Maybe, with practice, my writing will get better. Here, I will write the texts in English and French, as opposed to having my French translated. Having me writing in English will make the whole thing a bit messier, but I think that this new space can take it.
Anyway, the idea is to connect, or to try to.
I like the idea of a thought that is too fragile to be exactly expressed, that is not there yet, that is still moving, but that it deserves to exist somewhere, even if it’s mostly to fail at clarity, fail at being convincing. The exercise is still meaningful.
And I feel like that this idea of pushing something to exist with a will to make it evolve is how a lot of us live art creators are working. Maybe a lot of people work that way, but they might not want to show some parts of the process…
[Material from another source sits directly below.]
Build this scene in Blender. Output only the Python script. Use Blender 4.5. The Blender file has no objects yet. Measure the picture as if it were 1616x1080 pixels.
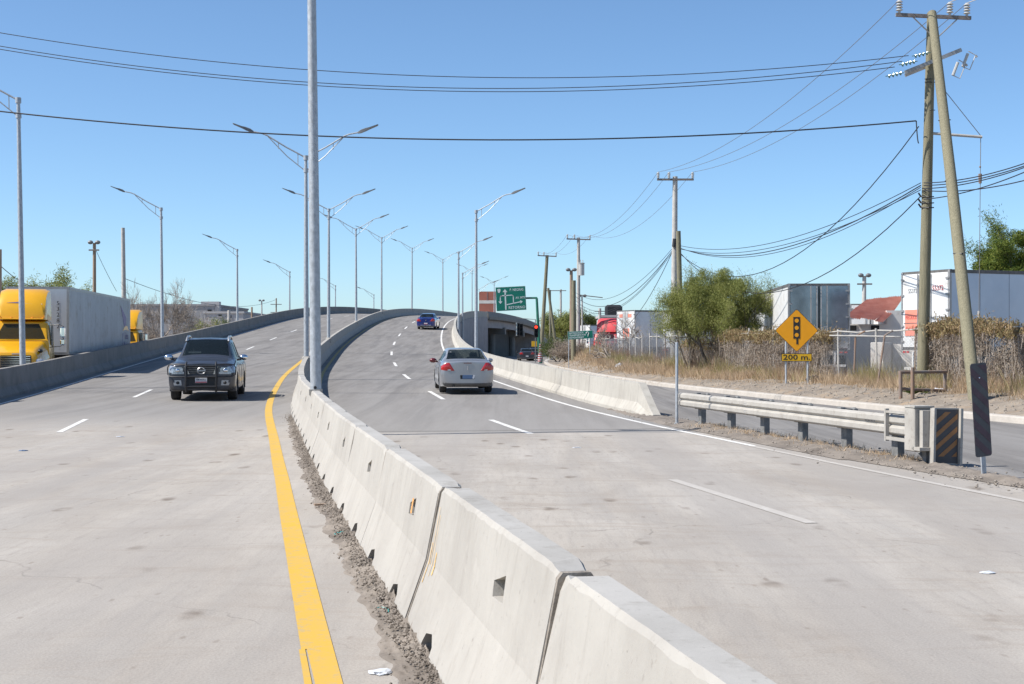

I would like to write about practice, and things that are existing around practicing art, from the perspective of someone who is doing it. I once said in a show that dance was not about saying things, that there were things to be said, and things to be danced. If I had something to say, I would just say it, rather than spending months creating a dance piece. But of course, there are lots of things to say about creating a dance piece…
At some point, I would like to have guest writers here, to invite people to go into clumsy thoughts. I feel that clumsiness is a bit more honest, anyway.
I want to force myself to catch a moment in my train of thoughts and express it here, to push myself to practice a new exercise. To push myself into working on something that is inscribing itself in time in a totally different manner than a show.
It’s a less known practice for me.
That explains the fear, but also the interest I have.